An authorised CBAM declarant is an EU importer (or their indirect customs representative) registered to import covered goods above the 50-ton annual threshold. Only authorised declarants may import such goods. Importers who submit their application by March 31, 2026 may continue importing provisionally while their application is processed.
The CBAM Omnibus Regulation (Regulation EU 2025/2083) is a set of targeted simplifications to the original CBAM legislation. It entered into force on October 20, 2025 and introduced the 50-ton threshold, postponed certificate purchases to 2027, and replaced the former €150 consignment-value exemption.

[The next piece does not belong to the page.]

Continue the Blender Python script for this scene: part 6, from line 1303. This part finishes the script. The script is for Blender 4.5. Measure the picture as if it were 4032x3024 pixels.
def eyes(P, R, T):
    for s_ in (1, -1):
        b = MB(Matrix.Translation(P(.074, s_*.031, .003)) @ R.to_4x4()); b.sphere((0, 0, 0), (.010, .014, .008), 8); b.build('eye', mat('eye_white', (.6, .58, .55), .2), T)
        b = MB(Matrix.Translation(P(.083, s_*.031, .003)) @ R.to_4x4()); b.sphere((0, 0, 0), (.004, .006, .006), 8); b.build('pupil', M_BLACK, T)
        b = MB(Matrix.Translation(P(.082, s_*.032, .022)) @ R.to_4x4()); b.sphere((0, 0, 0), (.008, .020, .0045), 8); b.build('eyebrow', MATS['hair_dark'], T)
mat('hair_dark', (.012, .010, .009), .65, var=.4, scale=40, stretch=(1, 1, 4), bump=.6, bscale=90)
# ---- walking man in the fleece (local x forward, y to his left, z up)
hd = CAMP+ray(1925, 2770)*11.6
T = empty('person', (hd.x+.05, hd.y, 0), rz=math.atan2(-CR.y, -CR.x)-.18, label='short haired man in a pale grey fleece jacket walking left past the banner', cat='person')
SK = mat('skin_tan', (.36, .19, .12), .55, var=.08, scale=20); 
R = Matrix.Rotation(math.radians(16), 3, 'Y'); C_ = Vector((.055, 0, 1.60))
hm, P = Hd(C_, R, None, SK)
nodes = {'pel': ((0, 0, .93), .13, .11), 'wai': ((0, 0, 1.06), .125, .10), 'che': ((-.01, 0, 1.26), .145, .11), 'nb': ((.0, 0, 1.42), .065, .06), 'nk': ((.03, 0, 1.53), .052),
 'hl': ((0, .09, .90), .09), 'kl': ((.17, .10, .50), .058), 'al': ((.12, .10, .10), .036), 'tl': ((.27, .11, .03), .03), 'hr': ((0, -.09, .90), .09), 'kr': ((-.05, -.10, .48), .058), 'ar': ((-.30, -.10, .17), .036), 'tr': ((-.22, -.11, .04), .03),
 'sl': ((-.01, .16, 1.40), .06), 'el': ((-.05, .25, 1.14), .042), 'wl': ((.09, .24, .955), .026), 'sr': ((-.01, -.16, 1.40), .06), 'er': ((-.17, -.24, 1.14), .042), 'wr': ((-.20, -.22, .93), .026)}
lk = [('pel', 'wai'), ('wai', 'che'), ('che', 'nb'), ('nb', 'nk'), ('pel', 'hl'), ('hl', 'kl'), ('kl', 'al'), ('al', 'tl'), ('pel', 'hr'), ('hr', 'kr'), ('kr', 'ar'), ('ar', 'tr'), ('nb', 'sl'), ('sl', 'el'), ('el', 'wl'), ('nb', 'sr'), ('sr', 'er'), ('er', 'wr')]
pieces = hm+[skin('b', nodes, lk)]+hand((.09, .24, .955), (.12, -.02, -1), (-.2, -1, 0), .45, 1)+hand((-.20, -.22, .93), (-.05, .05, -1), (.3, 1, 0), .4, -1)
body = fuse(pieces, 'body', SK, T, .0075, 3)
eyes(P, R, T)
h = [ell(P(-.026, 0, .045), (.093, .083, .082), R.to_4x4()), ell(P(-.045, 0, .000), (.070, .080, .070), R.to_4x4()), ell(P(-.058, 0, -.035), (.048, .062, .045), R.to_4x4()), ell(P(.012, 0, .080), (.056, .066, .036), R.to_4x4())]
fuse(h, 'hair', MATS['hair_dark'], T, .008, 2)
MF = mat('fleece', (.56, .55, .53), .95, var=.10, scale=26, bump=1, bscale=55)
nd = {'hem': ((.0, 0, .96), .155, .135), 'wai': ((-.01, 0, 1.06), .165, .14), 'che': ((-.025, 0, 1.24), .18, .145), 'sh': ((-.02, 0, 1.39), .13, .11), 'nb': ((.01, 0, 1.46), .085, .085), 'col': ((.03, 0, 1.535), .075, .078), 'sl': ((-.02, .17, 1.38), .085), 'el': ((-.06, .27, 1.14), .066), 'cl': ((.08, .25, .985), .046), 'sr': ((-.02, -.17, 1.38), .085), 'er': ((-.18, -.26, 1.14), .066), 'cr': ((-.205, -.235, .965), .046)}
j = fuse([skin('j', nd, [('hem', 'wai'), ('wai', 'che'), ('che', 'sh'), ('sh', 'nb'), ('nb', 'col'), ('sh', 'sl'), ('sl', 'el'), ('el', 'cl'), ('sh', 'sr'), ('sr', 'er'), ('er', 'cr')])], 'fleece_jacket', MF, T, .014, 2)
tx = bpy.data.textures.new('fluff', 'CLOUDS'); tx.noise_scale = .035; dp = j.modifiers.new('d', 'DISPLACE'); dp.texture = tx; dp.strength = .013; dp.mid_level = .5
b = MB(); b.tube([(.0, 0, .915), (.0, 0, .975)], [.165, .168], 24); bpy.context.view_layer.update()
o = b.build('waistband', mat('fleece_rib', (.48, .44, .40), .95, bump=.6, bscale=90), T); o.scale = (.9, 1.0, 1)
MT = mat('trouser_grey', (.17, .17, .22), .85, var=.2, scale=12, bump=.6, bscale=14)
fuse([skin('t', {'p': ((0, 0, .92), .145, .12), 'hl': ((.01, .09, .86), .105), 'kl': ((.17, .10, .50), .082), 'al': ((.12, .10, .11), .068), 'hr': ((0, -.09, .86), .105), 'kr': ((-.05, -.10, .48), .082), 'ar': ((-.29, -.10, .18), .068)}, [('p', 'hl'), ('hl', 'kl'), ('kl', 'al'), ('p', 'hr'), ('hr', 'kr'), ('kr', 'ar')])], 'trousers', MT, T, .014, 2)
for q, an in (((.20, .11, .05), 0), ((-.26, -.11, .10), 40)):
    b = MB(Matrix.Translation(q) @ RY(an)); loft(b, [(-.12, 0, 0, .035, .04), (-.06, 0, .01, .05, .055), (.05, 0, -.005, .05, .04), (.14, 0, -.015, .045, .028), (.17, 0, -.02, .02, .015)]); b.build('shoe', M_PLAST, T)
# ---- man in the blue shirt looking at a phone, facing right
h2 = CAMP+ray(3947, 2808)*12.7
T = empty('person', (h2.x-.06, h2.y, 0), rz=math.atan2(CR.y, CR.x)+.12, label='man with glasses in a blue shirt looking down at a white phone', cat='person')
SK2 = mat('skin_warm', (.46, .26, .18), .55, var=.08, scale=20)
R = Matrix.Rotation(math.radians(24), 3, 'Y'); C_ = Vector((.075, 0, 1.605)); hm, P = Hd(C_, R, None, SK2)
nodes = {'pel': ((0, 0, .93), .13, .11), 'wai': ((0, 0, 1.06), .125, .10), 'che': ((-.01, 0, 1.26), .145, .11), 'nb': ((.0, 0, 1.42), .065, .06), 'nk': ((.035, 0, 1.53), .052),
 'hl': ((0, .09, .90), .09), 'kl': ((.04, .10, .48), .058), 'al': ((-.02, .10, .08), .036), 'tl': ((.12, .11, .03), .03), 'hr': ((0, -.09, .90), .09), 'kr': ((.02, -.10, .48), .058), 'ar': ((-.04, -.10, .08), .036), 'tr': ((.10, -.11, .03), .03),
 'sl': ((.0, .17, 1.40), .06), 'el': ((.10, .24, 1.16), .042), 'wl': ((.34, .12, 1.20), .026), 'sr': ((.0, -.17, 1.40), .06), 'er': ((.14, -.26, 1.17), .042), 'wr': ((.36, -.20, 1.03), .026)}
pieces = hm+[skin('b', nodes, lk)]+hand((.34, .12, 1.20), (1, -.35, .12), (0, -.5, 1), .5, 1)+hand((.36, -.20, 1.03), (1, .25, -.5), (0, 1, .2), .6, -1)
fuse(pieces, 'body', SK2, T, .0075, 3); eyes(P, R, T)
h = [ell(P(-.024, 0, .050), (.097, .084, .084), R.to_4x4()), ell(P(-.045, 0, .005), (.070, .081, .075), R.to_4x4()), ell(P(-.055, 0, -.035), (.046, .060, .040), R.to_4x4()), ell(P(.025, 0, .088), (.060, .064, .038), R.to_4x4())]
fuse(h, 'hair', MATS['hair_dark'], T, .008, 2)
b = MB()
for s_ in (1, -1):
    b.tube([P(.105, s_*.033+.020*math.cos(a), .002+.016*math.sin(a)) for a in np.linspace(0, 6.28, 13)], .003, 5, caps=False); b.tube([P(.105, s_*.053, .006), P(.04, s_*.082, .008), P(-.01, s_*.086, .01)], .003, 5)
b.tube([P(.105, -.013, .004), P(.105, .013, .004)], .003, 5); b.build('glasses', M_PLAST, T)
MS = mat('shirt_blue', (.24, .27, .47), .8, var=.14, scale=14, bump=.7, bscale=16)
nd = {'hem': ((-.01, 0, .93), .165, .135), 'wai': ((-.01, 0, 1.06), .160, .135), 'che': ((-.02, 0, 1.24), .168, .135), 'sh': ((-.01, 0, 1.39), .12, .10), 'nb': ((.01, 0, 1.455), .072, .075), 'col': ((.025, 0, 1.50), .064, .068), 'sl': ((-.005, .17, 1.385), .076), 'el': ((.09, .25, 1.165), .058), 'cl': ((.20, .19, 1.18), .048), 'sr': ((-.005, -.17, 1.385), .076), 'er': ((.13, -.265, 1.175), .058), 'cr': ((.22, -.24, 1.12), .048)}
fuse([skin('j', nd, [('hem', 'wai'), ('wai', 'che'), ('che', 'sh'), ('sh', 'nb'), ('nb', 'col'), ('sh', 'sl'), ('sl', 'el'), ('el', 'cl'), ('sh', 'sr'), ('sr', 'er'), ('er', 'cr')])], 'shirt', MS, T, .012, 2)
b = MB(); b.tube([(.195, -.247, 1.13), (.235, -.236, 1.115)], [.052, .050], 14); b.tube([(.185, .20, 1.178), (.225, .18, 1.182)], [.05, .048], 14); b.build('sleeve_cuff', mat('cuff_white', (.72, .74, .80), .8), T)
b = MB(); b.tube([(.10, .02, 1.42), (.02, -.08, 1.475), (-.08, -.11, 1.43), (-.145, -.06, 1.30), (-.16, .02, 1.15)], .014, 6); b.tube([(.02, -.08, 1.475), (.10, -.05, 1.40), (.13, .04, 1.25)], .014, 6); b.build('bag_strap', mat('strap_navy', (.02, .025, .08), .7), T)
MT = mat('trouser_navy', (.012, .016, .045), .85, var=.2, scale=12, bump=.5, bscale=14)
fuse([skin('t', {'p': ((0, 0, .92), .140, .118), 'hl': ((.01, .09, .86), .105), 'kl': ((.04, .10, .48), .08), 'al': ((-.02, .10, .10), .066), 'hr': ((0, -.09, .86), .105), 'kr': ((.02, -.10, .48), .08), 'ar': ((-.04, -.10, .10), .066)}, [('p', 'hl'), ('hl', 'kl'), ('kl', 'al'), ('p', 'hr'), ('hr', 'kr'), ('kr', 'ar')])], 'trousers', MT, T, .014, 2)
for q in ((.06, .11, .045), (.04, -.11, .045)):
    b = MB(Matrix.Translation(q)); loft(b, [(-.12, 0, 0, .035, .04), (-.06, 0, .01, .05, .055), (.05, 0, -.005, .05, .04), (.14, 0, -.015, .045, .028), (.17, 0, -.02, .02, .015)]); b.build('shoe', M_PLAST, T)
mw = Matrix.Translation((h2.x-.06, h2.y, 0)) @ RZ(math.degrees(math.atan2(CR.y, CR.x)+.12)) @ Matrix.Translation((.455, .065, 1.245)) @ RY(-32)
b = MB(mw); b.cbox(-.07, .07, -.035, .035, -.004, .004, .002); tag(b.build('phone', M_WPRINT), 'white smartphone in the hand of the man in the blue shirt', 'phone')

Yes. If an importer can demonstrate that a carbon price was already paid during the production of imported goods in the country of origin, the corresponding amount can be deducted from the number of CBAM certificates required. This requires verifiable documentation.
On December 17, 2025, the European Commission proposed expanding CBAM to approximately 180 downstream products from January 1, 2028. These are primarily steel- and aluminium-intensive goods including fabricated metal products, machinery, certain vehicles and components, industrial equipment, and construction products. The proposal is subject to the EU legislative process.
CBAM covers both direct and indirect emissions, though the scope varies by sector. Indirect emissions — those from electricity consumed during production — are covered for cement and fertilisers after the transitional period, based on defined methodology. Direct emissions apply to all covered sectors.
Where third-country producers do not report actual embedded emissions using the required methodology, importers must use EU-established default values. These are set conservatively and may result in higher certificate costs than if actual, lower emissions values had been documented.
CBAM is designed to mirror the EU Emissions Trading System. Its financial impact phases in as ETS free allowances phase out — starting in 2026 and reaching 100% by 2034. This ensures that importers pay a carbon price equivalent to what EU domestic producers face under the ETS.